Das erste Interview, der erste Mordprozess, die erste Begegnung mit einem hochrangigen Politiker oder Manager, der erste Protest eines unzufriedenen Lesers: Das sind für einen Nachwuchsjournalisten, der ich vor 30 Jahren als freier Mitarbeiter war, Erfahrungen mit Fettnäpfchen, feuchten Händen, Erfolgserlebnissen und ständigem Dazulernen.

Trotz aller Routine erlebte ich später viele besondere Momente. Ich erinnere mich gut an eine Betriebsratsvorsitzende, die im Walmart in Salzgitter-Bad mit sehr großem Einsatz für die Mitarbeiterinnen und Mitarbeiter kämpfte. Der US-Supermarktriese hatte versucht, in Deutschland Fuß zu fassen, sich dann aber wieder zurückgezogen. Ich erinnere mich an ebenso spannende wie überraschende Wahlabende im Rathaus in Salzgitter. Ich erinnere mich an die Kundgebung mit Zehntausenden Teilnehmern auf dem VW-Werksgelände in Wolfsburg, als es um den Erhalt des VW-Gesetzes ging.

Ich erinnere mich an einen tollen Tag bei MAN in Salzgitter, als ich mit Berufsstartern gemeinsam feilte und mich dabei mit ihnen über ihre Zukunft unterhielt. Ich erinnere mich an die Schockstarre in Wolfsburg, als der VW-Abgas-Betrug öffentlich wurde. Ich erinnere mich an ein Gespräch mit einem Stahlarbeiter der Salzgitter AG, der Heiligabend zur Schicht musste. Und ich erinnere mich an den Aufstieg „meines“ VfL Wolfsburg in die erste Liga. Ein Kommentar, den ich damals dazu geschrieben habe, wurde nicht veröffentlicht – aus Furcht vor Reaktionen der Eintracht-„Fans“.

Und da sind wir schon bei meinem Lieblingsthema: Selbstredend berühren und überraschen mich heute noch Themen, die ich als Journalist begleite. Was mich aber weitaus betroffener macht, ist die Verrohung unserer Gesellschaft. Das gilt ganz besonders für das von der Anonymität „geschützte“ verbale Aufeinandereindreschen in den sozialen Medien. Wie feige und rückgratlos ist das?!

In der Politik geht es zunehmend mehr um die Fehler der anderen als um die eigene Vision. Erbärmlich! Unsere Streitkultur ist an vielen Punkten zu einer Strategie verkommen, den jeweils Andersdenkenden zu beschädigen. Das empfinde ich ganz besonders in Debatten zu Klimaschutz und Zuwanderung.

Dabei sollte es doch ergebnisoffen um die stärksten Argumente gehen, damit der bestmögliche Kompromiss gefunden wird.

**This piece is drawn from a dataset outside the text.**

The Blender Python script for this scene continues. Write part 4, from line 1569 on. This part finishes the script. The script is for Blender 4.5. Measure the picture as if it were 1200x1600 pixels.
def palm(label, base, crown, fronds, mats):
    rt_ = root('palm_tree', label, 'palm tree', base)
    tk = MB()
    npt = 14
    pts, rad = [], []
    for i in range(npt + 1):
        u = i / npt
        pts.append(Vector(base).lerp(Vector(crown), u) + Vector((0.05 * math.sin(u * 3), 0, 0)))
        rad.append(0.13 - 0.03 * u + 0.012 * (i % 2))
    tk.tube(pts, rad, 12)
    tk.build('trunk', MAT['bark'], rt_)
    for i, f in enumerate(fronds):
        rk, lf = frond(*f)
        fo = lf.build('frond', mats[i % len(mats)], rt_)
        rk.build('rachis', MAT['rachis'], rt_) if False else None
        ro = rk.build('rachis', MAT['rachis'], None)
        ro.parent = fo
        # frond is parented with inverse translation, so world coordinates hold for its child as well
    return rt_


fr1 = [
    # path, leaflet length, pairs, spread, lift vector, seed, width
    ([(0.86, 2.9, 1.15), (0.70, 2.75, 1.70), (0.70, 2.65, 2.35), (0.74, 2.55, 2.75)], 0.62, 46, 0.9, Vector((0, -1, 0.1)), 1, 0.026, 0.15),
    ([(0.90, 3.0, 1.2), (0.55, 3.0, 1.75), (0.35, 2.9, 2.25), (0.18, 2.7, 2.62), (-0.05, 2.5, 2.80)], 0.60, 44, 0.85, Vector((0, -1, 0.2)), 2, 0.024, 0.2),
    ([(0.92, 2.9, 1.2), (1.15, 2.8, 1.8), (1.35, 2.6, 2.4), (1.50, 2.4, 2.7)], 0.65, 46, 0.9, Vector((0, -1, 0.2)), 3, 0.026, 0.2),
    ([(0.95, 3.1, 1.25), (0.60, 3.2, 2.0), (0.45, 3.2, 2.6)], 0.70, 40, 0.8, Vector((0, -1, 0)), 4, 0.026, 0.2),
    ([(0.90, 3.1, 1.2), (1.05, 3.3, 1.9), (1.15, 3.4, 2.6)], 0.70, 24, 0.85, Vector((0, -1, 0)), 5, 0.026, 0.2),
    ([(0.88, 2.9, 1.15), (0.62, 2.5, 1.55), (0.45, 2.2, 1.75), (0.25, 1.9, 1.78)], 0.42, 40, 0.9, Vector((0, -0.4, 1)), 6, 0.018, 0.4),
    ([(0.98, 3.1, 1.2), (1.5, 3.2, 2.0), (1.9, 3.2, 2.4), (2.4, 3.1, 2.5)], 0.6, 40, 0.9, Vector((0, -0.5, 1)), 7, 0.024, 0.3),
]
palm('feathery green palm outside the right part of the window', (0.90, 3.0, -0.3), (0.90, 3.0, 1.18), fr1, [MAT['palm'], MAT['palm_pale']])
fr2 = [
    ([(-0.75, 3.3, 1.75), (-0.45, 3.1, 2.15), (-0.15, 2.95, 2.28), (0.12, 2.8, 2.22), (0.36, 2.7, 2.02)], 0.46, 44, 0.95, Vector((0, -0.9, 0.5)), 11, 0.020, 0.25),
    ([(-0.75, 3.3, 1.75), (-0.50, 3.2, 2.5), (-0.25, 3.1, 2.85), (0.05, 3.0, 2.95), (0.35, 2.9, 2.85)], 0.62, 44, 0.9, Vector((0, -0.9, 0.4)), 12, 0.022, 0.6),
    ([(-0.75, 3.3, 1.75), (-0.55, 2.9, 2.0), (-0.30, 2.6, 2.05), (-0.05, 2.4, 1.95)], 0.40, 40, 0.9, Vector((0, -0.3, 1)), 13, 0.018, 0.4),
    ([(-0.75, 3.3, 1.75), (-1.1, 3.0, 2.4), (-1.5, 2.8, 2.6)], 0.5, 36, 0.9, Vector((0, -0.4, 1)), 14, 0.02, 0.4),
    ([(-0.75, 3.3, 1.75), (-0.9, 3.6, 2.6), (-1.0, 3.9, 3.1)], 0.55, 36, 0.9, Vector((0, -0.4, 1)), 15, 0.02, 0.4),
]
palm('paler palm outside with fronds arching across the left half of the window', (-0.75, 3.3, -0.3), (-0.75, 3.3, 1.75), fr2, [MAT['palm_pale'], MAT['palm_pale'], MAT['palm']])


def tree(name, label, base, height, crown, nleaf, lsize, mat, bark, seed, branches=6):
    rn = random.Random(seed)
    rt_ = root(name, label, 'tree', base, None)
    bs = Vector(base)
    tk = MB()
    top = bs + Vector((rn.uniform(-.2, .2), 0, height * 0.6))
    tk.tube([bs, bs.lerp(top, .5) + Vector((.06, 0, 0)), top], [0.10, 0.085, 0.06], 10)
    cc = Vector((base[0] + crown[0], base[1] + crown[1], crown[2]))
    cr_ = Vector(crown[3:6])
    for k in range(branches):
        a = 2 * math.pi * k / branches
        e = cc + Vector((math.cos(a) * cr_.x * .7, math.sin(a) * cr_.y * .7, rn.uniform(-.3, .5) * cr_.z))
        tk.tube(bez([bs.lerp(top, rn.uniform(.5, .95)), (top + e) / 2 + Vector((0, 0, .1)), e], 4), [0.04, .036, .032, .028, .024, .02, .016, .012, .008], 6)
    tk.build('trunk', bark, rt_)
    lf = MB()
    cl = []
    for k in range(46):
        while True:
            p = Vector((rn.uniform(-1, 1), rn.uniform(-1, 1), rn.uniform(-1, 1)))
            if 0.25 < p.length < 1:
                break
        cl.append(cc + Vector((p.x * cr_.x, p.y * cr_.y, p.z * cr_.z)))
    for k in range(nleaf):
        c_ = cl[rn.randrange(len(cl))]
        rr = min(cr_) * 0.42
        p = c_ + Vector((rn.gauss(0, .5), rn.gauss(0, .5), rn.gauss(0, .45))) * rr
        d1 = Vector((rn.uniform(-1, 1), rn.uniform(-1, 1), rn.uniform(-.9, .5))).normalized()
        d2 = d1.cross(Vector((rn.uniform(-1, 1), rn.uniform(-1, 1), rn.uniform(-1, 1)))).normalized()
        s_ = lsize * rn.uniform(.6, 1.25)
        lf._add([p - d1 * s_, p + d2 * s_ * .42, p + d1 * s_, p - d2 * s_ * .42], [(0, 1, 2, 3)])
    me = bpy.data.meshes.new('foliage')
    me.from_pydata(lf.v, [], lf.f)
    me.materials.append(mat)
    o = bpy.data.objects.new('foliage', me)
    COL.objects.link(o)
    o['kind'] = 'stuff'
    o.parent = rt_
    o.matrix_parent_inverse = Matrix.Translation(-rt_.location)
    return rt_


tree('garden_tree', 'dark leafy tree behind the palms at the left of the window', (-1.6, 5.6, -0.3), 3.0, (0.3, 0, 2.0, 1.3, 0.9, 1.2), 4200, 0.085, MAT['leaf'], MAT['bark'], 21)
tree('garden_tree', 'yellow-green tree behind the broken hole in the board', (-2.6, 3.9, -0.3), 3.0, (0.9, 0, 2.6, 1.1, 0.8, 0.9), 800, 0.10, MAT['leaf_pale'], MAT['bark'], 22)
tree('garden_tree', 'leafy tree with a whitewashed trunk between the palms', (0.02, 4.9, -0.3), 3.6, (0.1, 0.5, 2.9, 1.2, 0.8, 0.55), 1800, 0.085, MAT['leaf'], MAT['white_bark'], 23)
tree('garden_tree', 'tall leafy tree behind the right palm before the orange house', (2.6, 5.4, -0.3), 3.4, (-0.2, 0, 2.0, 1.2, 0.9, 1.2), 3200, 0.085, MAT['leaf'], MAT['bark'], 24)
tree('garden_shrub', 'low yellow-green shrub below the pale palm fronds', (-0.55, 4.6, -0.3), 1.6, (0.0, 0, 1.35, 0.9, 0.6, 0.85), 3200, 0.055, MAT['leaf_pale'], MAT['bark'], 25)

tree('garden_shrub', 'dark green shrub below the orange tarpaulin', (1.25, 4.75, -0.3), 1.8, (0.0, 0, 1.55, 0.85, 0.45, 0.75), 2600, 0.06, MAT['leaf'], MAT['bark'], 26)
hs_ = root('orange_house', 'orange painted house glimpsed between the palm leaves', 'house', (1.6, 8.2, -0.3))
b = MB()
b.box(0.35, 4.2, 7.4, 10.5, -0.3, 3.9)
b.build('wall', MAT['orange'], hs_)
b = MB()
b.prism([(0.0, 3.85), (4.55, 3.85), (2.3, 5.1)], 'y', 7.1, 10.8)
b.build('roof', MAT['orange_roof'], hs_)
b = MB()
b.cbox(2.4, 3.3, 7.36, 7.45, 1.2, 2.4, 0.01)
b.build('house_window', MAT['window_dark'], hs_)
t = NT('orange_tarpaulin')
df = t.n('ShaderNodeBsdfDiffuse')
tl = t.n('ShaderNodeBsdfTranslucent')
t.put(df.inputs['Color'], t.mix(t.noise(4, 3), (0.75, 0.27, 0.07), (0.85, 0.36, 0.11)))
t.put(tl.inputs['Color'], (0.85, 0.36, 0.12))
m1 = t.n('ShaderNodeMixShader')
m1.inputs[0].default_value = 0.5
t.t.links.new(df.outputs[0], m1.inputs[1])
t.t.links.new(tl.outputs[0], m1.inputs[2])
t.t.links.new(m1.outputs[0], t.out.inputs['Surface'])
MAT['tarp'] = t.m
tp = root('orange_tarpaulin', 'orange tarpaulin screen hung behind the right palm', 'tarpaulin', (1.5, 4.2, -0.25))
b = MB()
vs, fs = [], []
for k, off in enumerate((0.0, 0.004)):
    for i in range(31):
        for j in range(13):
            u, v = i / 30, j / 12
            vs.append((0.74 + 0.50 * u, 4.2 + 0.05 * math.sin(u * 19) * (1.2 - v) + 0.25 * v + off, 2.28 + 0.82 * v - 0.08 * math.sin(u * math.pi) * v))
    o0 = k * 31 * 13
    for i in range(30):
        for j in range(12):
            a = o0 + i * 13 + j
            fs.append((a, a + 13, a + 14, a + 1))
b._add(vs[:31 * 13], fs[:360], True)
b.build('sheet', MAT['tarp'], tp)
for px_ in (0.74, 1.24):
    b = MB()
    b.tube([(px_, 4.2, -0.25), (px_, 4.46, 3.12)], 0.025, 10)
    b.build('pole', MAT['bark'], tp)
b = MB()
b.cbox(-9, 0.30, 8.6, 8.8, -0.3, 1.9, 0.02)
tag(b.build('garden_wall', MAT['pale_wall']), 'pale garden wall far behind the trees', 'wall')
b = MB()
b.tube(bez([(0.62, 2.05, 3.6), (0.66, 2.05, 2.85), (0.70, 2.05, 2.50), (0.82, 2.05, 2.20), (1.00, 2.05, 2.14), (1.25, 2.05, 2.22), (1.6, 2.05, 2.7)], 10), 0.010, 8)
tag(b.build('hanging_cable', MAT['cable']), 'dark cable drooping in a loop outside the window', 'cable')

Stattdessen begegnen mir zu oft Aggressivität, angelegtes Gekränktsein in harmlosen Debatten und ein in vielen Fällen verengtes, verkrampftes Weltbild. Dabei bräuchten wir in diesen aufgewühlten Zeiten genau das Gegenteil: eine konstruktive Streitkultur, die von Respekt und Lösungsorientierung geprägt ist.